Ross é um dos nomes mais respeitados do jornalismo americano em qualquer época. Hoje octogenária, ela escreveu sobre uma produção conturbada do cineasta John Huston (que virou o livro “Filme”, publicado no Brasil pela Companhia das Letras). Contribuiu durante anos com a seção “Talk of the Town” da “New Yorker”, manteve uma relação duradoura com seu editor (que não deixou a primeira mulher e levou uma vida paralela com Lillian, com filho e quase tudo) e produziu um dos perfis mais célebres da revista nova-iorquina – o do escritor Ernest Hemingway.

Shakespeare

A edição 20 da “Serrote” estreia um novo projeto gráfico – em que explora mais as fontes de títulos e subtítulos – e publica um texto de Stephen Greenblatt sobre a influência que Shakespeare teria sofrido do ensaísta francês Montaigne. A ideia não é de hoje, mas Greenblatt constrói o caso com propriedade. Há até dois fragmentos – um dos “Ensaios”, um de “Hamlet” – que mostram uma semelhança impressionante de ideias. Montaigne escreveu: “A vida em si não é um bem nem um mal. Torna-se bem ou mal segundo o que dela fazeis”. E Shakespeare: “Pois não existe nada de bom ou de mau que não seja assim pelo nosso pensamento”.

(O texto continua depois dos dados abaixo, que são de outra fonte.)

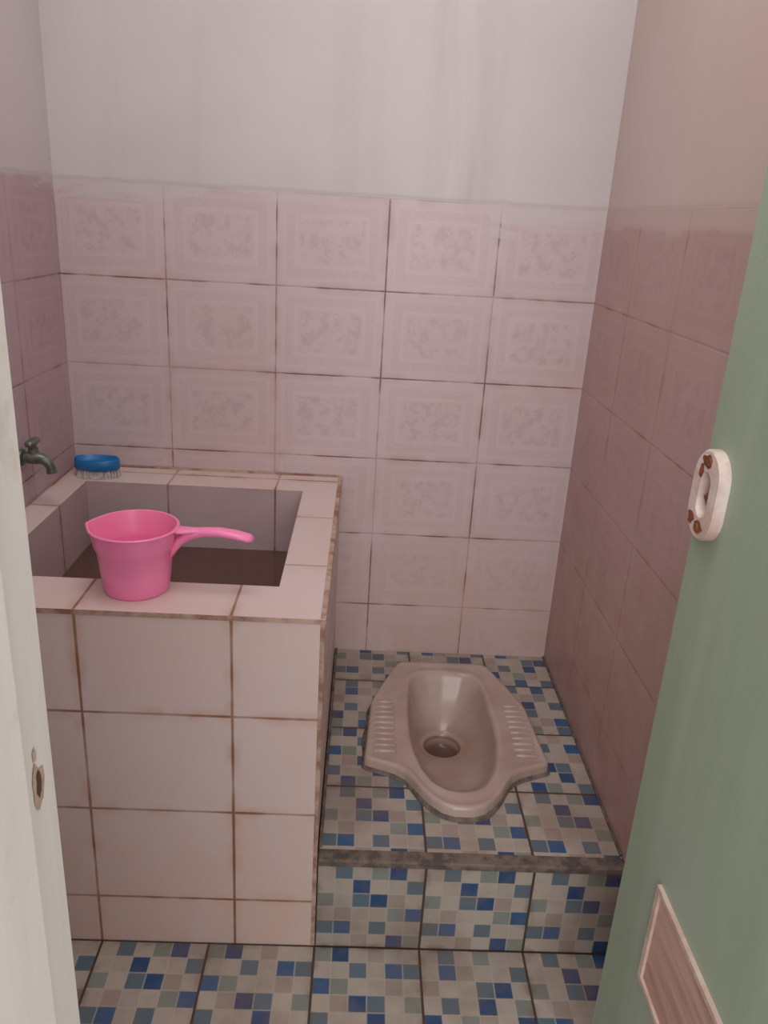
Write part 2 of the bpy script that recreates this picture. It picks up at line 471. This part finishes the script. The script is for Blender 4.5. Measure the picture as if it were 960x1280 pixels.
# ------------------------------------------------ water tank (bak mandi)
tank=bpy.data.objects.new('water_tank',None); scene.collection.objects.link(tank)
TX0,TX1,TY0,TY1=XL+.001,XT,YP,D-.001
IX0,IX1,IY0,IY1=-.63,-.128,1.248,1.762
def tank_shell(name,z0,z1,inset,mats,bottom=False,side_mi=0,top_mi=0,inner_mi=1):
    bm=bmesh.new()
    O=[(TX0,TY0+inset),(TX1-inset,TY0+inset),(TX1-inset,TY1),(TX0,TY1)]
    I=[(IX0,IY0),(IX1,IY0),(IX1,IY1),(IX0,IY1)]
    V=lambda L,z:[bm.verts.new((x,y,z)) for x,y in L]
    ol,oh,il,ih=V(O,z0),V(O,z1),V(I,z0 if not bottom else .09),V(I,z1)
    for i in range(4):
        j=(i+1)%4
        f=bm.faces.new((ol[i],ol[j],oh[j],oh[i])); f.material_index=side_mi
        f=bm.faces.new((oh[i],oh[j],ih[j],ih[i])); f.material_index=top_mi
        f=bm.faces.new((ih[i],ih[j],il[j],il[i])); f.material_index=inner_mi
        if not bottom: bm.faces.new((il[i],il[j],ol[j],ol[i]))
    if bottom: f=bm.faces.new(il); f.material_index=inner_mi
    bmesh.ops.recalc_face_normals(bm,faces=bm.faces[:])
    me=bpy.data.meshes.new(name); bm.to_mesh(me); bm.free()
    grid_uv(me,X=(XT-.1512,.25),Y=(1.342,.25),Z=(.1082,.2))
    return link(name,me,mats,tank)
tank_shell('tank_body',0.0,ZT-.009,.0015,[m_tank,m_tankin],bottom=True)
cap_ob=tank_shell('tank_rim',ZT-.009,ZT,0,[m_browncem,m_tank,m_tankin],side_mi=0,top_mi=1,inner_mi=2)
box('corner_bead',TX1-.008,TX1-.0002,TY0+.0002,TY0+.006,.001,ZT-.0095,[m_browncem],tank,bevel=.001)
box('rim_edge_bead',TX1-.008,TX1+.0015,TY0+.002,TY1,ZT-.010,ZT+.0012,[m_browncem],tank,bevel=.001)
box('rim_wall_joint',TX0,TX1,TY1-.006,TY1,ZT-.0005,ZT+.0045,[m_browncem],tank,bevel=.001)
bm=bmesh.new()
w=[bm.verts.new((x,y,.545)) for x,y in [(IX0,IY0),(IX1,IY0),(IX1,IY1),(IX0,IY1)]]
bm.faces.new(w); from_bm('water_surface',bm,[m_water],tank)

# ------------------------------------------------ pink dipper
dip=bpy.data.objects.new('water_dipper',None); scene.collection.objects.link(dip)
c=(-.365,1.222,ZT)
bm=bmesh.new()
prof=[(0.0001,.004),(.045,.003),(.049,0),(.0525,.0008),(.054,.004),(.0575,.035),(.0615,.074),(.0635,.0765),(.0660,.084),(.068,.098),(.0690,.109),(.0730,.1105),(.0735,.1125),(.0720,.114),(.0690,.1135),
      (.0675,.109),(.0635,.086),(.0600,.077),(.0585,.070),(.0555,.035),(.052,.007),(.0001,.006)]
rg=lathe(bm,prof,c,64)
for r in rg[9:16]:
    for v in r:
        d=Vector((v.co.x-c[0],v.co.y-c[1])); a=abs(atan2(d.y,-d.x))
        if a<.5: v.co.x-=.006*(1-a/.5)**2
body=from_bm('dipper_cup',bm,[m_pink],dip); autosmooth(body,40)
bm=bmesh.new()
hx=c[0]; hz=ZT
P3=[(hx+.059,c[1],hz+.062),(hx+.067,c[1],hz+.078),(hx+.076,c[1]-.001,hz+.091),(hx+.090,c[1]-.002,hz+.101),(hx+.112,c[1]-.004,hz+.1080),(hx+.140,c[1]-.006,hz+.110),(hx+.168,c[1]-.008,hz+.1075),(hx+.190,c[1]-.010,hz+.103),(hx+.197,c[1]-.011,hz+.101)]
tube(bm,P3,[(.015,.004),(.013,.0065),(.012,.0085),(.011,.009),(.011,.008),(.012,.0075),(.0135,.007),(.0135,.0065),(.007,.003)],20)
P4=[(hx+.066,c[1],hz+.109),(hx+.080,c[1]-.001,hz+.108),(hx+.096,c[1]-.003,hz+.109),(hx+.112,c[1]-.004,hz+.112)]
tube(bm,P4,[(.018,.0035),(.014,.005),(.011,.005),(.008,.003)],16)
hd=from_bm('dipper_handle',bm,[m_pink],dip,True)

# ------------------------------------------------ scrub brush
br=bpy.data.objects.new('scrub_brush',None); scene.collection.objects.link(br)
bc=(-.617,1.806); LB,WB=.053,.034
def oval(bm,k,z,n=48,lift=0):
    return [bm.verts.new((bc[0]+(LB*k)*cos(t),bc[1]+(WB-(1-k)*LB)*sin(t),z+lift*cos(t)**2)) for t in [2*pi*i/n for i in range(n)]]
bm=bmesh.new()
rs=[oval(bm,.94,ZT+.018),oval(bm,.99,ZT+.020),oval(bm,1.0,ZT+.030),oval(bm,.98,ZT+.039,lift=.003),oval(bm,.93,ZT+.042,lift=.003),oval(bm,.86,ZT+.038,lift=.002),oval(bm,.78,ZT+.031),oval(bm,.68,ZT+.029),oval(bm,.55,ZT+.031)]
for a,b in zip(rs,rs[1:]):
    for i in range(48): bm.faces.new((a[i],a[(i+1)%48],b[(i+1)%48],b[i]))
bm.faces.new(rs[-1]); bm.faces.new(rs[0])
o=from_bm('brush_back',bm,[m_blue],br); autosmooth(o,50)
bm=bmesh.new(); rb=random.Random(8)
for i in range(-10,11):
    for j in range(-5,6):
        x=i/10.4; y=j/5.5
        if x*x+y*y>1: continue
        px,py=bc[0]+x*LB*.92,bc[1]+y*WB*.9
        lx,ly=px+x*.003+rb.uniform(-.001,.001),py+y*.003+rb.uniform(-.001,.001)
        tube(bm,[(px,py,ZT+.019),(lx,ly,ZT+.0005)],[.0024,.0032],6)
from_bm('bristles',bm,[m_bristle],br)

# ------------------------------------------------ faucet on left wall
fa=bpy.data.objects.new('water_faucet',None); scene.collection.objects.link(fa)
fy,fz=1.585,.806
bm=bmesh.new()
tube(bm,[(XL+.0005,fy,fz),(XL+.005,fy,fz),(XL+.007,fy,fz)],[.018,.017,.011],24)
tube(bm,[(XL+.006,fy,fz),(XL+.012,fy,fz),(XL+.014,fy,fz),(XL+.034,fy,fz),(XL+.044,fy,fz-.002),(XL+.054,fy,fz-.009),(XL+.059,fy,fz-.020),(XL+.060,fy,fz-.031)],[.009,.009,.013,.013,.011,.010,.0095,.0108],20)
tube(bm,[(XL+.026,fy,fz+.008),(XL+.026,fy,fz+.020),(XL+.026,fy,fz+.021),(XL+.026,fy,fz+.030)],[.010,.010,.007,.007],16)
o=from_bm('faucet_body',bm,[m_metal],fa); autosmooth(o,45)
bm=bmesh.new()
tube(bm,[(XL+.026,fy-.024,fz+.032),(XL+.026,fy-.017,fz+.034),(XL+.026,fy,fz+.033),(XL+.026,fy+.017,fz+.034),(XL+.026,fy+.024,fz+.032)],[(.006,.005),(.010,.006),(.011,.007),(.010,.006),(.006,.005)],14)
o=from_bm('faucet_handle',bm,[m_metal],fa,True)

# ------------------------------------------------ door (opened inward against the right wall)
DFX=.416
bm=bmesh.new(); add_box(bm,DFX,DFX+.036,.300,.908,.012,1.93)
bmesh.ops.bevel(bm,geom=bm.edges[:],offset=.0025,segments=2,affect='EDGES')
door=from_bm('door_1',bm,[m_door])
box('vent_panel',DFX-.002,DFX+.004,.34,.778,.371,.518,[m_wood],door)
bm=bmesh.new()
add_box(bm,DFX-.006,DFX+.002,.34,.787,.516,.523); add_box(bm,DFX-.006,DFX+.002,.778,.787,.371,.516); add_box(bm,DFX-.006,DFX+.002,.34,.787,.364,.371)
from_bm('vent_battens',bm,[m_woodtrim],door)
# latch plate
def stadium(bm,cy,cz,hw,hh,x,n=16):
    vs=[]
    for k in range(n+1):
        a=pi*k/n; vs.append(bm.verts.new((x,cy+hw*cos(a),cz+(hh-hw)+hw*sin(a))))
    for k in range(n+1):
        a=pi+pi*k/n; vs.append(bm.verts.new((x,cy+hw*cos(a),cz-(hh-hw)+hw*sin(a))))
    return vs
cy,cz=.870,1.026
bm=bmesh.new()
L=[stadium(bm,cy,cz,.037,.055,DFX-.0002),stadium(bm,cy,cz,.037,.055,DFX-.010),stadium(bm,cy,cz,.034,.052,DFX-.013),stadium(bm,cy,cz,.014,.028,DFX-.013),stadium(bm,cy,cz,.012,.026,DFX-.011),stadium(bm,cy,cz,.011,.025,DFX-.001)]
for a,b in zip(L,L[1:]):
    n=len(a)
    for i in range(n): bm.faces.new((a[i],a[(i+1)%n],b[(i+1)%n],b[i]))
o=from_bm('latch_plate',bm,[m_white],door); autosmooth(o,40)
bm=bmesh.new(); f=stadium(bm,cy,cz,.011,.025,DFX-.0015); bm.faces.new(f); from_bm('latch_recess',bm,[m_metal],door)
bm=bmesh.new()
tube(bm,[(DFX-.0025,cy-.003,cz-.018),(DFX-.008,cy-.002,cz),(DFX-.0025,cy-.003,cz+.016)],[.003,.0045,.003],10)
for s in (-1,1): tube(bm,[(DFX-.0125,cy,cz+s*.0405),(DFX-.0145,cy,cz+s*.0405)],[.0070,.005],14)
blobs=[(.020,-.034,.009,.008,1),(.004,.040,.012,.008,2),(-.004,-.038,.012,.007,3),(.014,.026,.006,.010,7)]
for a,b,ry,rz,sd in blobs: blob(bm,cy+a,cz+b,ry,rz,DFX-.0133-.0001*sd,sd)
from_bm('latch_screws',bm,[m_rust],door)
bm=bmesh.new()
for hz_ in (.25,1.0,1.7): tube(bm,[(.436,.2945,hz_-.04),(.436,.2945,hz_+.04)],.006,12)
from_bm('hinges',bm,[m_rust],door)

# ------------------------------------------------ light
w=bpy.data.worlds.new('World'); scene.world=w; w.use_nodes=True
bg=w.node_tree.nodes['Background']; bg.inputs[0].default_value=(.98,.95,.98,1); bg.inputs[1].default_value=1.15
def area(name,loc,target,sx,sy,power,col):
    l=bpy.data.lights.new(name,'AREA'); l.shape='RECTANGLE'; l.size=sx; l.size_y=sy; l.energy=power; l.color=col
    o=bpy.data.objects.new(name,l); scene.collection.objects.link(o); o.location=loc
    o.rotation_euler=(Vector(target)-Vector(loc)).to_track_quat('-Z','Y').to_euler(); return o
area('ceiling_fill',(-.10,.95,CEIL-.03),(-.10,1.0,0),.8,.8,10.5,(1,.96,.96))  # added fill lamp below the closed ceiling, lifts the upper back wall
area('doorway_daylight',(-.1,-1.3,1.7),(-.1,1.5,.7),1.6,1.6,33,(1,.97,.96))

# ------------------------------------------------ camera
F_PX,TH,RO,YAW,H=991.15,radians(20.235),radians(3.41),radians(2.10),1.3073
F=Vector((sin(YAW)*cos(TH),cos(YAW)*cos(TH),-sin(TH)))
R0=Vector((cos(YAW),-sin(YAW),0)); U0=R0.cross(F)
R=cos(RO)*R0+sin(RO)*U0; U=cos(RO)*U0-sin(RO)*R0
cam=bpy.data.cameras.new('camera'); co=bpy.data.objects.new('camera',cam); scene.collection.objects.link(co)
M=Matrix(((R.x,U.x,-F.x,0),(R.y,U.y,-F.y,0),(R.z,U.z,-F.z,H),(0,0,0,1)))
co.matrix_world=M
cam.sensor_fit='VERTICAL'; cam.sensor_height=36; cam.lens=F_PX/1280*36; cam.clip_start=.01
scene.camera=co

Ross tem uma elegância e um senso de humor que sintetizam o tipo de texto defendido pela “New Yorker”. A visita que ela faz a Truffaut num hotel em Downtown é descrita como “deliciosa” e o cineasta, como “franco, bem-humorado, pequeno e franzino, com jeito de garoto”. Nas primeiras entrevistas, ela sublinha o fato de Truffaut não falar nada de inglês e, anos mais tarde, ele aprende, mas suas aspas são transcritas com um sotaque carregado: “Querrô-café-prreto-torradás-suco-de-larrange-e-só”. Ela insiste tanto no sotaque que, a certa altura, desiste. “Tentaremos escrever o restante do que ele nos contou em tradução direta.”

Piadas à parte, Lillian Ross cria um retrato carinhoso de Truffaut, um jovem – e depois um homem maduro – com uma paixão pelo cinema que parece à prova do tempo.

Essa é a ideia que passa a descrição dele, feliz por ter encontrado livros de cinema numa loja de Nova York. “Antes de passar pela porta giratória, ele se virou, levantou a pilha de livros em uma espécie de aceno de adeus e ergueu a cabeça, olhando para eles, triunfante.”